BEGIN SUPPLIED RECORDS
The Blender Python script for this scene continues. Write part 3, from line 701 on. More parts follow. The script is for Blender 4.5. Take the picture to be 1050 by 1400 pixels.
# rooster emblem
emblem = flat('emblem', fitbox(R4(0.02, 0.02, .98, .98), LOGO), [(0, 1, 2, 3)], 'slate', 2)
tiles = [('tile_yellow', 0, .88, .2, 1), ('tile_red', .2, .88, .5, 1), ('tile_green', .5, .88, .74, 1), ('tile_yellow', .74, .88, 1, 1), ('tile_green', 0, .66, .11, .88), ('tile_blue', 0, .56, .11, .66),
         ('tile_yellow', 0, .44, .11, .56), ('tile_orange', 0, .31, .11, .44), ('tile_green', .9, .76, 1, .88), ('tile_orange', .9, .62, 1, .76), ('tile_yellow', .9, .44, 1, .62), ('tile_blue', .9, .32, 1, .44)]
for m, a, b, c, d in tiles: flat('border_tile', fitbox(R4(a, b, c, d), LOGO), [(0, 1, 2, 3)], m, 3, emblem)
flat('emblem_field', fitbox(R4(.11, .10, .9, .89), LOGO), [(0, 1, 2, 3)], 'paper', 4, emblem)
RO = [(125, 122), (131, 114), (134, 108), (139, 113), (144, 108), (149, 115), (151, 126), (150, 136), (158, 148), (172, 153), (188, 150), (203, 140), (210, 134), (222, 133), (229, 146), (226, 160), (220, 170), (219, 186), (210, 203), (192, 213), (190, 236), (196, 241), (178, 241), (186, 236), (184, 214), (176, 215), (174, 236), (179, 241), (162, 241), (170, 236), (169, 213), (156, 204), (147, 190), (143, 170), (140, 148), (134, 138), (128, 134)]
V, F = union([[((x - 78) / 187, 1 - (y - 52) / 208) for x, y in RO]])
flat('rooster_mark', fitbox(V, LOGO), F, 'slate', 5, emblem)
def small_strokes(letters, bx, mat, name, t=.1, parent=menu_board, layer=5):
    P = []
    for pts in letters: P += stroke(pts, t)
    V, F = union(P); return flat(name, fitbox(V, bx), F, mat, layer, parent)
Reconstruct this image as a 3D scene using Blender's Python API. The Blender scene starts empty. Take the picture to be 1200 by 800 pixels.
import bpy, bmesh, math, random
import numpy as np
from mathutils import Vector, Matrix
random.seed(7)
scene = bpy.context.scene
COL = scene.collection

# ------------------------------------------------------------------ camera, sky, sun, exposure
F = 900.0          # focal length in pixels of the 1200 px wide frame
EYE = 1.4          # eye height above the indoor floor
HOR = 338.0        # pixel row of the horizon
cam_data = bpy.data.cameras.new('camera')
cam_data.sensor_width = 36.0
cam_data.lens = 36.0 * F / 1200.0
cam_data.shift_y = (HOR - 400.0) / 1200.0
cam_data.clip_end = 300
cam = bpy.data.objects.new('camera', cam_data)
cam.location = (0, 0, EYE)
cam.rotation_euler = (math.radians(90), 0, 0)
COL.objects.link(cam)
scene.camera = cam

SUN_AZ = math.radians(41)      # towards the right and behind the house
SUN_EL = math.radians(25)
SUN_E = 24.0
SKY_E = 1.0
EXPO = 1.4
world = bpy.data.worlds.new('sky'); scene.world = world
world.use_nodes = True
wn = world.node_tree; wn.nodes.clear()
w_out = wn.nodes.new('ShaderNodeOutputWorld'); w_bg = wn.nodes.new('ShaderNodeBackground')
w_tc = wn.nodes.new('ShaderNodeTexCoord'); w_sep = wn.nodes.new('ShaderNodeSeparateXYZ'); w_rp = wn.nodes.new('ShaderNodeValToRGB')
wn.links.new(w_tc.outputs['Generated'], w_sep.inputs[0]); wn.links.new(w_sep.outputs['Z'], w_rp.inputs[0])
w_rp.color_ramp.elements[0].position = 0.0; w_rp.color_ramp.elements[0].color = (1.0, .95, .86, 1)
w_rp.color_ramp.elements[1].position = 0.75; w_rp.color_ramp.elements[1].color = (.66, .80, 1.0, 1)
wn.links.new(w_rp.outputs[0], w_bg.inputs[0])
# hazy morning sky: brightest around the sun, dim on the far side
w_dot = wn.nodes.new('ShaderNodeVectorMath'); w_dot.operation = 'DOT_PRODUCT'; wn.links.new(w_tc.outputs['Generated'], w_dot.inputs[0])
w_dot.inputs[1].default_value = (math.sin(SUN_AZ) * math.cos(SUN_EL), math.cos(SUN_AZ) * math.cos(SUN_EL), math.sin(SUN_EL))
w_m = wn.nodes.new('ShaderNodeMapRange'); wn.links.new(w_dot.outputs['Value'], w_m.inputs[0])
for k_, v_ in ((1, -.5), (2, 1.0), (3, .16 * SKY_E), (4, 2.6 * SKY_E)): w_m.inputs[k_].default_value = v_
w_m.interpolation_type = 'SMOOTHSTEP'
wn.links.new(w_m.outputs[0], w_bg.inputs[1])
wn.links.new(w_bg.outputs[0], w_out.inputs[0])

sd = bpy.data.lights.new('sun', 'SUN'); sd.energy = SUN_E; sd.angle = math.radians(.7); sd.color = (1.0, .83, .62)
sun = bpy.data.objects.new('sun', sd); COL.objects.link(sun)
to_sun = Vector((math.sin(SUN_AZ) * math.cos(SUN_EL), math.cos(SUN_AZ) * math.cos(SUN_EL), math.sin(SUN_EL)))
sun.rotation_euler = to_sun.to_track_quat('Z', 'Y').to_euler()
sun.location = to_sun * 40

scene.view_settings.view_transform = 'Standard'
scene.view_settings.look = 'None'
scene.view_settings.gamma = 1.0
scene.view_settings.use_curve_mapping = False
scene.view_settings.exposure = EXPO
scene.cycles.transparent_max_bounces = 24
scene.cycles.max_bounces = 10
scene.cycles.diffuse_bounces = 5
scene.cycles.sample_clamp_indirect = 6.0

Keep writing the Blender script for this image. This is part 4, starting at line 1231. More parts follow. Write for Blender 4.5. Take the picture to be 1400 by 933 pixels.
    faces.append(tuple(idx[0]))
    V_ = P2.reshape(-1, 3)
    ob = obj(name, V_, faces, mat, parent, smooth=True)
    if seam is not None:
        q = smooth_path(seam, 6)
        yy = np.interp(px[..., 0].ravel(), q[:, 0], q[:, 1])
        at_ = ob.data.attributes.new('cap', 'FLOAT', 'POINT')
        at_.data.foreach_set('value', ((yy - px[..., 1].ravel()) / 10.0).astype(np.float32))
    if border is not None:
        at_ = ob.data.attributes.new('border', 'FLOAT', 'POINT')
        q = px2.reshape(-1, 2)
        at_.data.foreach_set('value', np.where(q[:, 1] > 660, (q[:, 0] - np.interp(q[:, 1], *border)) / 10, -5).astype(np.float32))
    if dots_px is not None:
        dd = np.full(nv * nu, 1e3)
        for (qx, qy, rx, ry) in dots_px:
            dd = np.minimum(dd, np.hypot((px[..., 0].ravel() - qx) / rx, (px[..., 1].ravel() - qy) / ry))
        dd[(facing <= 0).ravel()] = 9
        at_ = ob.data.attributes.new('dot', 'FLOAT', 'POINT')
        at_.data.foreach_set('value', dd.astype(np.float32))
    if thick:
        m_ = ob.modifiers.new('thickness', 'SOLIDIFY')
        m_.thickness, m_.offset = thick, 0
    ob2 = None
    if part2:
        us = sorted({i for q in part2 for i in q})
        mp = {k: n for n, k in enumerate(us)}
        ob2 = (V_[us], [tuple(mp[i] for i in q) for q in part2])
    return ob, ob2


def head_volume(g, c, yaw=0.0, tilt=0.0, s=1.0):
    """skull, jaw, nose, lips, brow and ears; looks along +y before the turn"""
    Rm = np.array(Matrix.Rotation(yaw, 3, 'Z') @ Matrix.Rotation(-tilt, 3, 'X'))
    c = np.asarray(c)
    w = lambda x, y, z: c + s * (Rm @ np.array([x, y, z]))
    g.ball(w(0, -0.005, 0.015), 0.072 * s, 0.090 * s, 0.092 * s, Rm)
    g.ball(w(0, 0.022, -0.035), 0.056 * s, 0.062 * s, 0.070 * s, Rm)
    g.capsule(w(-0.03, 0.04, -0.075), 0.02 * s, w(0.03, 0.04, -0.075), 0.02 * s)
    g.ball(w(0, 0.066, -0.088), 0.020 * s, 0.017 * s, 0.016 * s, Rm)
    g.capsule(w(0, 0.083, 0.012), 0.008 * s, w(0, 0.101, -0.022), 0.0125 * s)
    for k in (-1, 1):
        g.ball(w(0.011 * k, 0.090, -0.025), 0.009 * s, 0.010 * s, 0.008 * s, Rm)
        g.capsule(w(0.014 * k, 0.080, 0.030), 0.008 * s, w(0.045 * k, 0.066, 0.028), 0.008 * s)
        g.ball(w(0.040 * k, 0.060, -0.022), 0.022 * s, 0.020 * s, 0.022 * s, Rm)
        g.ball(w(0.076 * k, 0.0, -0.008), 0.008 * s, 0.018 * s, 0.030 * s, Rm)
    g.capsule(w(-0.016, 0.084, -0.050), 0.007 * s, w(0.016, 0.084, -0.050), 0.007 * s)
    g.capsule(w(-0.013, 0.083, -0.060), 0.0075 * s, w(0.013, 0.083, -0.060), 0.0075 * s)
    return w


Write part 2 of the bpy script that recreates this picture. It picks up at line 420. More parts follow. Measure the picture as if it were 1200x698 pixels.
END SUPPLIED RECORDS
PROBLEM DETAILS: Take exactly the lines from the one containing "Keep writing the" through the one containing "return ob, ob2" in the data above, and output them with nothing added.

EXERCISE ANSWER:
Keep writing the Blender script for this image. This is part 4, starting at line 1231. More parts follow. Write for Blender 4.5. Take the picture to be 1400 by 933 pixels.
    faces.append(tuple(idx[0]))
    V_ = P2.reshape(-1, 3)
    ob = obj(name, V_, faces, mat, parent, smooth=True)
    if seam is not None:
        q = smooth_path(seam, 6)
        yy = np.interp(px[..., 0].ravel(), q[:, 0], q[:, 1])
        at_ = ob.data.attributes.new('cap', 'FLOAT', 'POINT')
        at_.data.foreach_set('value', ((yy - px[..., 1].ravel()) / 10.0).astype(np.float32))
    if border is not None:
        at_ = ob.data.attributes.new('border', 'FLOAT', 'POINT')
        q = px2.reshape(-1, 2)
        at_.data.foreach_set('value', np.where(q[:, 1] > 660, (q[:, 0] - np.interp(q[:, 1], *border)) / 10, -5).astype(np.float32))
    if dots_px is not None:
        dd = np.full(nv * nu, 1e3)
        for (qx, qy, rx, ry) in dots_px:
            dd = np.minimum(dd, np.hypot((px[..., 0].ravel() - qx) / rx, (px[..., 1].ravel() - qy) / ry))
        dd[(facing <= 0).ravel()] = 9
        at_ = ob.data.attributes.new('dot', 'FLOAT', 'POINT')
        at_.data.foreach_set('value', dd.astype(np.float32))
    if thick:
        m_ = ob.modifiers.new('thickness', 'SOLIDIFY')
        m_.thickness, m_.offset = thick, 0
    ob2 = None
    if part2:
        us = sorted({i for q in part2 for i in q})
        mp = {k: n for n, k in enumerate(us)}
        ob2 = (V_[us], [tuple(mp[i] for i in q) for q in part2])
    return ob, ob2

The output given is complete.